So, I want to solve for x in the radical equation:
$x + 22 = -6\sqrt{2x+9}$
By Squaring each expression we get:
$(x + 22)^2 = (-6\sqrt{2x+9})^2$
$ x^2 + 44x + 484 = 36\cdot(2x+ 9) $
$ x^2 + 44x + 484 = 72x + 324 $
Now by solving the quadratic equation:
$ x^2 - 28x + 160 = 0 $
$x^2 - 20x - 8x + 160 = 0$
$x\cdot(x-20) -8\cdot(x-20) = 0 $
$ (x-20)\cdot(x-8) = 0 $
$ x = 20 $ or $ x = 8 $
But, none of the values of x satisfies the equation $x + 22 = -6\sqrt{2x+9}$, they satisfy the equation $x + 22 = 6\sqrt{2x+9}$. There should be an extraneous root that satisfies the equation $x + 22 = 6\sqrt{2x+9}$, but boot the roots satisfies this equation and none of them satisfies $x + 22 = -6\sqrt{2x+9}$.

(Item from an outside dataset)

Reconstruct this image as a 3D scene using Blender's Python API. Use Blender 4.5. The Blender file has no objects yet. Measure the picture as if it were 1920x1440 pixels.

Why is that so? And is there any complex/imaginary solution to the equation?
Sometimes it can be useful to find the domain of the equation before solving equations involving radicals.
By definition of the principal square root, if $\sqrt {f(x)}=g(x)$, then $f(x)\geqslant0\wedge g(x)\geqslant 0$ holds, where $f(x)$ and $g(x)$ are some algebraic expressions.
Thus, you have:
$$ \begin{align}&\begin{cases}\sqrt {2x+9}=\frac {x+22}{-6}\geqslant 0\\ 2x+9\geqslant0\end{cases}\\\\ \implies &\begin{cases}x\leqslant-22\\ x\geqslant-\frac 92\end{cases}\\\\ \implies &x\in\color{#c00}{\emptyset.}\end{align} $$
Therefore, we don't need to solve the equation. Because, the domain of the equation is the empty set. This means, the real solution, indeed, doesn't exist.
In this part of the answer, we want to prove that the equation $x+22=-6\sqrt{2x+9}$ has no complex roots in general.
Let $\sqrt {2x+9}=z, z\in\mathbb C\setminus \mathbb R$. Then we have:
$$ \begin{align}x+22=\frac {z^2}{2}+\frac {35}{2}=\frac {z^2+35}{2}\end{align} $$
This leads to:
$$ \begin{align}&\frac {z^2+35}{2}=-6z\\ \implies &z^2+12z+35=0\\ \implies &\Delta_z=36-35=1\geqslant 0.\end{align} $$
This implies that $z\in\mathbb R$, which gives a contradiction. This completes the proof.